The Crystal 80 looks good to me. Hopping looks perfect to me. You might even want to throw in an ounce of Kent Goldings in the last 2 minutes of the boil for a little extra hop complexity, but of course that’s entirely up to you.

Good luck, and enjoy. :cheers:

Thanks for the advice!

[quote=“Pietro”][quote=“thebrewster”]I am trying to make an imperial milk stout that is from the Lakewood Brewing Company in Dallas, TX. It’s called the Temptress. It’s a very good imperial milk stout with chocolate, coffee, and vanilla tastes. I’m not sure if I should use caramel 80 or 60 and what the reason would be for one over the other. And if my amounts are good.

The rough draft recipe I have so far is:

12 lbs - 2 row pale malt
1 lb - flaked oats
1 lb - Caramel 80
1 lb - Briess chocolate malt
1 lb - English roasted barley
1 lb - lactose
4 tbsp vanilla extract
1 oz - northern brewer hops[/quote]

I would say cut the caramel down to a half # and the roasted barley and chocolate malt down to .25#. You don’t want a milk stout to be acrid. That’s a lot of vanilla extract as well. I would pull a sample when its done fermenting, add increasing doses of vanilla to the sample, scale it up, and add it @ packaging. You may want to consider using pale ale malt or MO as opposed to 2-row.
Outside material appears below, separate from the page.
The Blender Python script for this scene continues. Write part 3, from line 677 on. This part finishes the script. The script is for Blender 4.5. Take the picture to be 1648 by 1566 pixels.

[quote]Also, check IBU’s, but I wouldn’t think you’d need a full ounce of NB (I’m assuming at 60 minutes[/quote]).[/quote]I don’t know about that. With a high boil gravity, and with a whole pound of lactose, to dilute the bitterness of the hops, I wouldn’t think that amount of hops would be overdoing it. I don’t know what kind of OG or BU/GU ratio he’s shooting for in this recipe (since those specs were not given), but I would think you’d still want a decent amount of bitterness in a beer like this, so that it’s not overly sweet and one-dimensional. Personally, though, I’d ditch the vanilla. I’ve had porters and stouts with vanilla in them, and they never work for me. And I would think it would be pretty hard to find a variety of hop that would not clash with the vanilla. But that’s just my personal preference.

just seems like a lot of hops for a stout, even imperial. I thought NB’s were relatively high alpha as well, but if its the right IBU, its the right IBU.

My calculator spat out low 20s for IBUs. It’s fine, especially if you consider BU:GU ratio.

Low 20s? Really? For an imperial strength milk stout?? I don’t know about all that. That figure is just barely even high enough for a regular strength milk stout, by my reckoning. I think you’d get an awfully sweet and heavy beer if that’s all the bitterness you used in an imperial strength beer. I’d say you’d need to bump up the dark grain to get some bitterness from that to compensate for the lack of hop bitterness. But who knows… there are beers out there with some pretty surprising recipes that do taste good, I guess.

Low 20s? Really? For an imperial strength milk stout?? I don’t know about all that. That figure is just barely even high enough for a regular strength milk stout, by my reckoning. I think you’d get an awfully sweet and heavy beer if that’s all the bitterness you used in an imperial strength beer. I’d say you’d need to bump up the dark grain to get some bitterness from that to compensate for the lack of hop bitterness. But who knows… there are beers out there with some pretty surprising recipes that do taste good, I guess.[/quote]

This is good advice. I would say the IBUs are right in the 20’s, however, you may need some more roast bitterness to compensate for the sweetness (as opposed to more hops)

To thebrewster,

I must apologize that our advice is all over the board on this one. My last word of advice is to go with your gut, as I’m sure it will turn out great whatever you decide. :cheers:

Thanks it’s good to hear all of your opinions.